> [Set exercise]:
Pull out of the data below the stretch of lines bounded by the one containing "Continue the Blender" and the one containing "bm = bmesh.new(); box(bm, 4.36, 9.2, -3.2, 9.09, 2.5, 2.54);", both bounds included, unchanged.

-------- Information shown --------

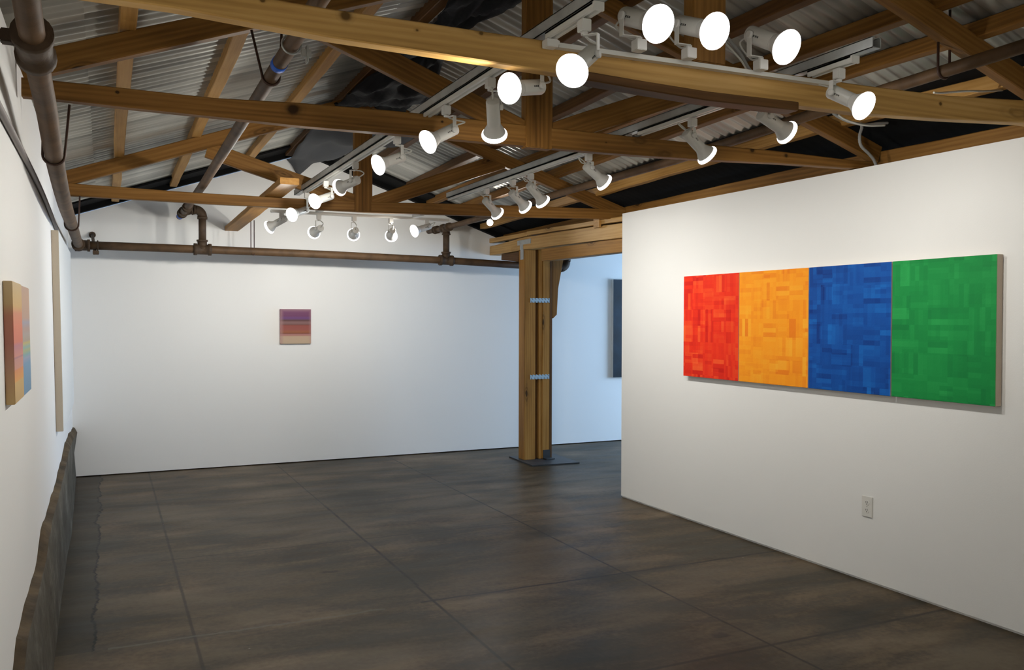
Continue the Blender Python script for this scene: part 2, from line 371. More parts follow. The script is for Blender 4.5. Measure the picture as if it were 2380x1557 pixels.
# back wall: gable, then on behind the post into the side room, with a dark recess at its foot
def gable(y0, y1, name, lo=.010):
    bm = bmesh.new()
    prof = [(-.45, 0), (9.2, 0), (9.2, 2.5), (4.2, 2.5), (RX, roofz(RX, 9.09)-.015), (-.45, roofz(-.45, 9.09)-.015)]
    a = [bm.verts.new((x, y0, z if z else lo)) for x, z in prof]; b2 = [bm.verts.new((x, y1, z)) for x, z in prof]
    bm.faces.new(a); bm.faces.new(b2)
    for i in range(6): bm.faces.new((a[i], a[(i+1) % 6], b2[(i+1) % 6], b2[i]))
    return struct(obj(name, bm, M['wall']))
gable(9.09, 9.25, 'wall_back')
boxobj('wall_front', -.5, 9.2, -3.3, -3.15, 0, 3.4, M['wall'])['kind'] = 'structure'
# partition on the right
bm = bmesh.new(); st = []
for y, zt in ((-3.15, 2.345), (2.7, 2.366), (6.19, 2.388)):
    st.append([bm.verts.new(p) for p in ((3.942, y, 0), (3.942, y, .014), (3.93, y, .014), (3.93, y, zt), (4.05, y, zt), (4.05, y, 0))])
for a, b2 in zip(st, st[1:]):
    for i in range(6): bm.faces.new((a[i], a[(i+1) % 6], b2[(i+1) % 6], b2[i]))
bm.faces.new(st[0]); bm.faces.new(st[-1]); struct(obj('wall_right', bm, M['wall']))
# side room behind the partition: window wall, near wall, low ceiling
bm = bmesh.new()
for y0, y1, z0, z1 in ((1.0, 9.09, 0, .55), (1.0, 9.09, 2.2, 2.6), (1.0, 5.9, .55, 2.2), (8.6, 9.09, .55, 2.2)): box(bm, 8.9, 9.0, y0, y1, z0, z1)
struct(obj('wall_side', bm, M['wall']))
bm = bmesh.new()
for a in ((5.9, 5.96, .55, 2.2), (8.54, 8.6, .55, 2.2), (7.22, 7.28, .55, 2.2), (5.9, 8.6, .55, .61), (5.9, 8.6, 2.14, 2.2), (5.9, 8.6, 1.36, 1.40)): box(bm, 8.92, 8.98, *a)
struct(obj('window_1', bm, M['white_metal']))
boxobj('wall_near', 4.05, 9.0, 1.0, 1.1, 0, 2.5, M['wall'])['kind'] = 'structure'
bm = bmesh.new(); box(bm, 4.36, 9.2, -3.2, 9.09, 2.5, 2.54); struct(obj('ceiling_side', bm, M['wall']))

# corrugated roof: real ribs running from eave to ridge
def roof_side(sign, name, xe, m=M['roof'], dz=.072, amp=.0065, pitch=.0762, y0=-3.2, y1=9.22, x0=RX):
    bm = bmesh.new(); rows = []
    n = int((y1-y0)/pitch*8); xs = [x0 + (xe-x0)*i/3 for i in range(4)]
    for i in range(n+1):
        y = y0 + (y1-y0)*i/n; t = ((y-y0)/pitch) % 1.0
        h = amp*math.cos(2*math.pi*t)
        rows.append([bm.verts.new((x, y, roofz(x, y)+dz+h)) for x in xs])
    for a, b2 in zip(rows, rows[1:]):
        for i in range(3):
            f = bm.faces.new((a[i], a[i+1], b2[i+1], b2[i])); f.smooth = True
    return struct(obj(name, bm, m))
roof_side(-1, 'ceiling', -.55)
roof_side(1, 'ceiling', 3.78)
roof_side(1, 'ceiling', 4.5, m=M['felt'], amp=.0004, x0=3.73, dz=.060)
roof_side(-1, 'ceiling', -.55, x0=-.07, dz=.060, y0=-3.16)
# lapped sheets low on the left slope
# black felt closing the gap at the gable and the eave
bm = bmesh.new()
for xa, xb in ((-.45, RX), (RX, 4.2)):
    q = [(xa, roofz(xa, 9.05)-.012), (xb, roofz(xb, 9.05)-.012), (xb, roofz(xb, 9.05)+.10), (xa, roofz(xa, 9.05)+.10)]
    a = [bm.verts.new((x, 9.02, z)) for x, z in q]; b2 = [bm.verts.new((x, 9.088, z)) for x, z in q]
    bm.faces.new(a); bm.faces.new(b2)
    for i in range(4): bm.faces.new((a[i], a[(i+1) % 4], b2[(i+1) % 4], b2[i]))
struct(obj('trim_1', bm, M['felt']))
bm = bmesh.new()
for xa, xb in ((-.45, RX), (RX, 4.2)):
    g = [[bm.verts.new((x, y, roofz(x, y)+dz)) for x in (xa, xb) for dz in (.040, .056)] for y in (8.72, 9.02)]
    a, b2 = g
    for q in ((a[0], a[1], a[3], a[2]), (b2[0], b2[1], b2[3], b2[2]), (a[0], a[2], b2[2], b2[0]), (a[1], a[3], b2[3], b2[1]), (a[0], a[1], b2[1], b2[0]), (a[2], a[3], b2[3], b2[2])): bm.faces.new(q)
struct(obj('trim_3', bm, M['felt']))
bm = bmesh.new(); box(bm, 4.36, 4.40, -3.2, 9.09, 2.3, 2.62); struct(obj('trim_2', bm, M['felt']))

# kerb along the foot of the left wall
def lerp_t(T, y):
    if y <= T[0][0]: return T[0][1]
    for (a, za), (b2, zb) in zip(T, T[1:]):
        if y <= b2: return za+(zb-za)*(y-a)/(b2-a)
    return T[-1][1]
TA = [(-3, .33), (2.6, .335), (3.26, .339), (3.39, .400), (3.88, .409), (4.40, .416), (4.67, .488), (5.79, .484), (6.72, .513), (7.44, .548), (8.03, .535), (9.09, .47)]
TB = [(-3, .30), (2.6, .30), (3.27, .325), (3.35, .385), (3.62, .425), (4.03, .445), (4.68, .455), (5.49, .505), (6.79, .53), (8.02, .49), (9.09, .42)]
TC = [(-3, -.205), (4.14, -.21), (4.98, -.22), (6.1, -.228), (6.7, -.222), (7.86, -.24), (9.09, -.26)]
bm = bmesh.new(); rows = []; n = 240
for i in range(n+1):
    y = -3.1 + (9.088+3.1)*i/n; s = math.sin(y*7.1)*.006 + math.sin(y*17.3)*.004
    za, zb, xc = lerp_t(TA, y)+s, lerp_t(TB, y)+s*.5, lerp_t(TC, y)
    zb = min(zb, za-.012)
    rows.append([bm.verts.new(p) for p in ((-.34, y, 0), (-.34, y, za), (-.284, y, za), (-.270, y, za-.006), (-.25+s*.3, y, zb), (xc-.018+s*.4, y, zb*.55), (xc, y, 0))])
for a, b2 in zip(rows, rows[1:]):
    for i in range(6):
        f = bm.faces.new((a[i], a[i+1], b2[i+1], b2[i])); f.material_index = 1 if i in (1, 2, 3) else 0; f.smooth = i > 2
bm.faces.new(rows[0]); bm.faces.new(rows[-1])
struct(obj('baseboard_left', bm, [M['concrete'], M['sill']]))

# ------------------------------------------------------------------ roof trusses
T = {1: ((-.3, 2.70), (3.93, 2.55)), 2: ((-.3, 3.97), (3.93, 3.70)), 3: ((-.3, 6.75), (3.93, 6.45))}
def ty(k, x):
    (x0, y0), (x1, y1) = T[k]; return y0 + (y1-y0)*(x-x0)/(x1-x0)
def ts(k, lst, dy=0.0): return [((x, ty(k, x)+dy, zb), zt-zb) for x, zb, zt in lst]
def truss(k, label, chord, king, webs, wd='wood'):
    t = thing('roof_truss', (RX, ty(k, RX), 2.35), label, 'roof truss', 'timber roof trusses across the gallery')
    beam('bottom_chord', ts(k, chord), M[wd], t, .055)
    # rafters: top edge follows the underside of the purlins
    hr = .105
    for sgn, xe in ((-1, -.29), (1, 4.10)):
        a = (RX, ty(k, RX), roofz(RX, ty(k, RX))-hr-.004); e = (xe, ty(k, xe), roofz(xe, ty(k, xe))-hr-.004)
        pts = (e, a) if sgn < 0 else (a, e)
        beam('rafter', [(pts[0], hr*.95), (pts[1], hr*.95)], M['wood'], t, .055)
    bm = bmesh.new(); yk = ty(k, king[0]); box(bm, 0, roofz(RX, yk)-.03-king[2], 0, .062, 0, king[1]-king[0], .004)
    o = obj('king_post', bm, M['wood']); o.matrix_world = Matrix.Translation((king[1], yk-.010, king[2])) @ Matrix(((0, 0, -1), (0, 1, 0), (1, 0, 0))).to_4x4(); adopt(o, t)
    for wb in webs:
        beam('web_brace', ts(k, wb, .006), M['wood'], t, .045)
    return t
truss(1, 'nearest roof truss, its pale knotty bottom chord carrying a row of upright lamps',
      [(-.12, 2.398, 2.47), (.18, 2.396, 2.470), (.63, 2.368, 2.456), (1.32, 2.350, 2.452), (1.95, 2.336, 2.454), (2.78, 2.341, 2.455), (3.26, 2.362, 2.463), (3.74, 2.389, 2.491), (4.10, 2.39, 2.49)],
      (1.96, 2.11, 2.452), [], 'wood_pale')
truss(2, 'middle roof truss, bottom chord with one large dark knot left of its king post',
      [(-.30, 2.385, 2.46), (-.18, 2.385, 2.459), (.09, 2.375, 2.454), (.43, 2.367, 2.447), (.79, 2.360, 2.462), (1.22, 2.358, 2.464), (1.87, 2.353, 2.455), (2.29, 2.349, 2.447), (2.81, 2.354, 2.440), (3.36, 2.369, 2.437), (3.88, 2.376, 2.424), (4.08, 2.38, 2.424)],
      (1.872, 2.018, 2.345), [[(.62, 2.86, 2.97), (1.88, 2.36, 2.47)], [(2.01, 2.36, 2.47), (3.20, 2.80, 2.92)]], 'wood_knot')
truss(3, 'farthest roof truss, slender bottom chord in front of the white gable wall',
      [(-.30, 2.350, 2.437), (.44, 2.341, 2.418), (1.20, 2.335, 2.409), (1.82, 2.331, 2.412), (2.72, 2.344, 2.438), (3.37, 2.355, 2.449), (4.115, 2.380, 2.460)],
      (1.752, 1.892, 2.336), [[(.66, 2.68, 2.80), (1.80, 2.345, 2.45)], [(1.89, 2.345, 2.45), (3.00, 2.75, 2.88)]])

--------
-------- Information shown --------

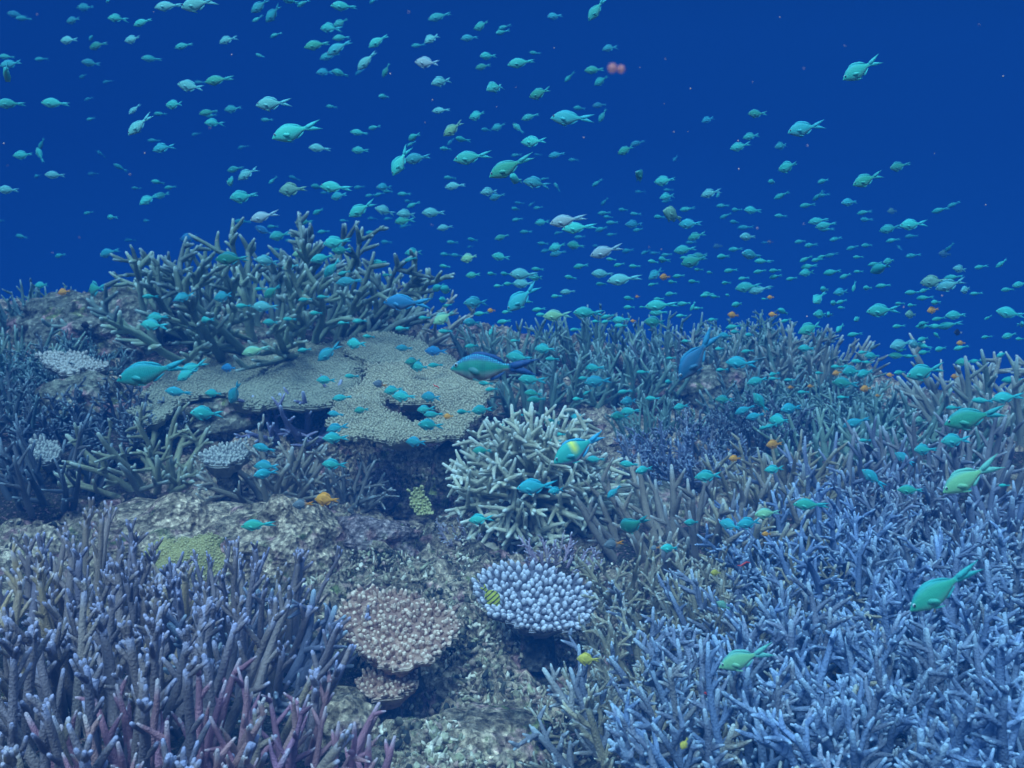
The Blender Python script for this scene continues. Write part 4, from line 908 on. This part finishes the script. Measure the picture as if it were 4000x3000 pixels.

--------

> [Answer to this problem]:
Continue the Blender Python script for this scene: part 2, from line 371. More parts follow. The script is for Blender 4.5. Measure the picture as if it were 2380x1557 pixels.
# back wall: gable, then on behind the post into the side room, with a dark recess at its foot
def gable(y0, y1, name, lo=.010):
    bm = bmesh.new()
    prof = [(-.45, 0), (9.2, 0), (9.2, 2.5), (4.2, 2.5), (RX, roofz(RX, 9.09)-.015), (-.45, roofz(-.45, 9.09)-.015)]
    a = [bm.verts.new((x, y0, z if z else lo)) for x, z in prof]; b2 = [bm.verts.new((x, y1, z)) for x, z in prof]
    bm.faces.new(a); bm.faces.new(b2)
    for i in range(6): bm.faces.new((a[i], a[(i+1) % 6], b2[(i+1) % 6], b2[i]))
    return struct(obj(name, bm, M['wall']))
gable(9.09, 9.25, 'wall_back')
boxobj('wall_front', -.5, 9.2, -3.3, -3.15, 0, 3.4, M['wall'])['kind'] = 'structure'
# partition on the right
bm = bmesh.new(); st = []
for y, zt in ((-3.15, 2.345), (2.7, 2.366), (6.19, 2.388)):
    st.append([bm.verts.new(p) for p in ((3.942, y, 0), (3.942, y, .014), (3.93, y, .014), (3.93, y, zt), (4.05, y, zt), (4.05, y, 0))])
for a, b2 in zip(st, st[1:]):
    for i in range(6): bm.faces.new((a[i], a[(i+1) % 6], b2[(i+1) % 6], b2[i]))
bm.faces.new(st[0]); bm.faces.new(st[-1]); struct(obj('wall_right', bm, M['wall']))
# side room behind the partition: window wall, near wall, low ceiling
bm = bmesh.new()
for y0, y1, z0, z1 in ((1.0, 9.09, 0, .55), (1.0, 9.09, 2.2, 2.6), (1.0, 5.9, .55, 2.2), (8.6, 9.09, .55, 2.2)): box(bm, 8.9, 9.0, y0, y1, z0, z1)
struct(obj('wall_side', bm, M['wall']))
bm = bmesh.new()
for a in ((5.9, 5.96, .55, 2.2), (8.54, 8.6, .55, 2.2), (7.22, 7.28, .55, 2.2), (5.9, 8.6, .55, .61), (5.9, 8.6, 2.14, 2.2), (5.9, 8.6, 1.36, 1.40)): box(bm, 8.92, 8.98, *a)
struct(obj('window_1', bm, M['white_metal']))
boxobj('wall_near', 4.05, 9.0, 1.0, 1.1, 0, 2.5, M['wall'])['kind'] = 'structure'
bm = bmesh.new(); box(bm, 4.36, 9.2, -3.2, 9.09, 2.5, 2.54); struct(obj('ceiling_side', bm, M['wall']))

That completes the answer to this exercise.